Maybe a dumb question, but why does the cosmology matter? How does it impact your game at the table, at least at the beginning - and even later? As noted in the quote from the DMG24 above, the way to get to various planes is through gates or floating on the Astral Sea. The "spatial" relationship on a 2D map is just for human comprehension.
I think it's really important for the DM to decide which type of cosmology they are using and then to stick with that approach to keep verisimilitude, but as a player I don't really care as long as things stay internally consistent.
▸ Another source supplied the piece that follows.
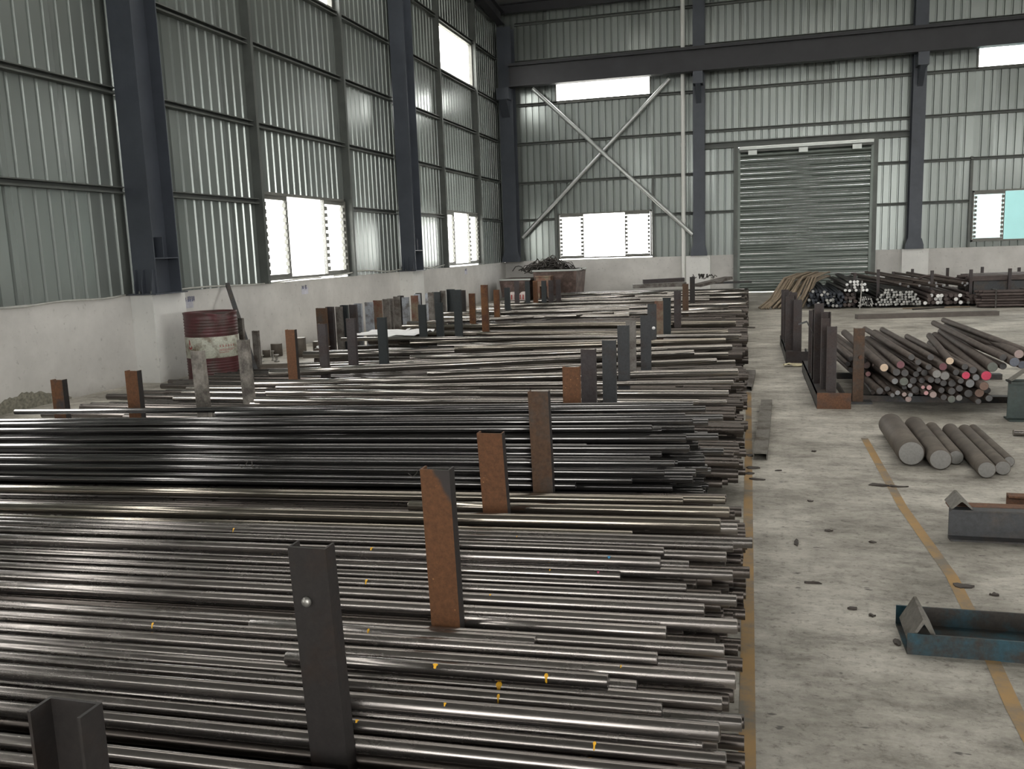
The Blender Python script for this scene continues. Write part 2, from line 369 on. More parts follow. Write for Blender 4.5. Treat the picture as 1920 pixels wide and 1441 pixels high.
# windows and openings: (from, to, z0, z1)
LWIN = [(12.88, 15.95, 1.17, 2.62), (21.8, 24.73, 1.17, 2.62), (12.88, 15.95, 6.14, 7.33), (21.76, 24.74, 6.14, 7.33),
        (3.88, 6.95, 1.17, 2.62), (3.88, 6.95, 6.14, 7.33), (-5.12, -2.05, 1.17, 2.62), (-5.12, -2.05, 6.14, 7.33), (0.88, 3.72, 6.14, 7.33), (-1.95, 0.72, 6.14, 7.33)]  # last two high windows are unseen, added to brighten reflections in the left bars
BWIN = [(-5.87, -2.92, 1.18, 2.6), (-5.87, -2.9, 5.98, 7.2), (6.06, 9.1, 1.3, 2.72), (6.02, 9.1, 6.0, 7.2), (15, 18, 1.3, 2.72), (15, 18, 6.0, 7.2)]
def sheet_pieces(parent, axis, lo, hi, phase, z0, ztop, holes):
    cuts = sorted({lo, hi, *[h[0] for h in holes], *[h[1] for h in holes], *[phase + 0.84 * k for k in range(-40, 60) if lo < phase + 0.84 * k < hi]})
    cuts = [c for c in cuts if lo <= c <= hi]
    cl = [cuts[0]]
    for c in cuts[1:]:
        if c - cl[-1] > 0.02: cl.append(c)
    for a, b in zip(cl, cl[1:]):
        mid = (a + b) / 2; hs = sorted([h for h in holes if h[0] - 0.01 <= mid <= h[1] + 0.01], key=lambda h: h[2])
        zs = z0
        spans = []
        for h in hs:
            if h[2] - zs > 0.08: spans.append((zs, h[2]))
            zs = h[3]
        zt = ztop(mid)
        if zt - zs > 0.1: spans.append((zs, zt))
        for s0, s1 in spans:
            pr = [(a, 0)]
            k0 = math.ceil((a - phase - 0.105) / 0.21); c = phase + 0.105 + 0.21 * k0
            while c < b - 0.02:
                if c - 0.03 > a + 0.004 and c + 0.03 < b - 0.004: pr += [(c - 0.028, 0), (c - 0.012, 0.03), (c + 0.012, 0.03), (c + 0.028, 0)]
                c += 0.21
            pr.append((b, 0))
            m = MB(); n = len(pr)
            if axis == 'Y': vs = [(XW - d, t, s0) for t, d in pr] + [(XW - d, t, s1) for t, d in pr]
            else: vs = [(t, YB + d, s0) for t, d in pr] + [(t, YB + d, s1) for t, d in pr]
            m.add(vs, [(i, i + 1, n + i + 1, n + i) for i in range(n - 1)])
            obj('cladding_sheet', m, M['sheet'], parent)
sheet_pieces(wl, 'Y', YF, 27.6, 7.865, 1.13, lambda y: roof_z(y), LWIN)
sheet_pieces(wbk, 'X', -7.7, XR, 1.485, 1.15, lambda x: EAVE, BWIN + [(-0.34, 3.42, 1.0, 4.32)])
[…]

Between cosmology, pantheons, and the general world map, every campaign I've ever seen uses different homebrew approaches tailored to that DM's preferences, which have always worked out fine as long as the DM has a consistent world.
 

In mythology mortals went to these locations (though rarely) and returned. So within the mythology it was verifiable. D&D, is not RL, it is a mythology. So, in my mind, it functions the same way.
That's just as verifiable as heaven and hell in Christianity, i.e. not.
 

Maybe it's just because I find most old Planescape books insufferable but I honestly do find the presentation of the planes in 4E much more friendly to adventure. Even when I like the design of a plane better in the Great Wheel material, like Carceri's nested planets vs the bog of 4E, the actual lore about Carceri and the reasons it exists are so much more interesting in 4E.

It can still be a plane full of the souls of traitorous mortals, but 'a Prison of the Gods built to contain the 24/7 Abomination Factory they built and then couldn't turn off during the Dawn War' is so much more interesting than 'we needed a step between True Chaotic Evil and Evil Chaotic Neutral.
I doubt alignment had much to do with the creation Carceri, it's always been a prison plane where the gods have put the unwanted, that's where you find the titans, for instance. Wanting to keep Tartarus for the imprisoned titans is probably why it exists since early dnd.
 

Maybe a dumb question, but why does the cosmology matter? How does it impact your game at the table, at least at the beginning - and even later? As noted in the quote from the DMG24 above, the way to get to various planes is through gates or floating on the Astral Sea. The "spatial" relationship on a 2D map is just for human comprehension.

I do agree and like the idea though of Chaos trying to break down Order; but then again, I always was a fan of the 2nd law of thermodynamics. (Irony alert! It's the 2nd LAW, the LAW OF ENTROPY :ROFLMAO: :ROFLMAO: :ROFLMAO: . It's got all the Chaos folx really pissed off tbh)
The cosmological “maps” are always abstractions. The way they’re spatially laid out is aesthetically pleasing, but basically irrelevant. The important part is, what are the planes, what are they like, and how do you reach them. The thing that most Workd Axis fans like about it is that every plane is highly focused on being a gameable play space. The Shadowfell and the Feywild are mirrors of the material plane, so while you may face different obstacles there than you would on the material plane, their spaces are essentially just as navigable as the material plane. Instead of the elemental planes (which are typically depicted as composed primarily of their respective elements, making them almost completely impossible to navigate, not to mention pretty devoid of interesting interactable features), you have the elemental chaos. As originally conceived, the elemental chaos is a constantly changing place where all of the elements interact, combine, annihilate, and recombine. Adventures within the elemental chaos take place in short-lived pockets of relative stability, where the elements are locally and temporarily in a stable enough balance as to be essentially as navigable as the material plane. Instead of the outer planes, you have the astral sea, which can be “sailed” kind of spelljammer style, to reach “islands” that, once again, can be navigated and explored. Since these astral domains are not beholden to exemplifying particular alignments, there is no limit to their number, or to what adventures might be had there; they can be dynamic places where interesting conflicts happen, instead of static places of perfect goodness, order, evil, or disorder.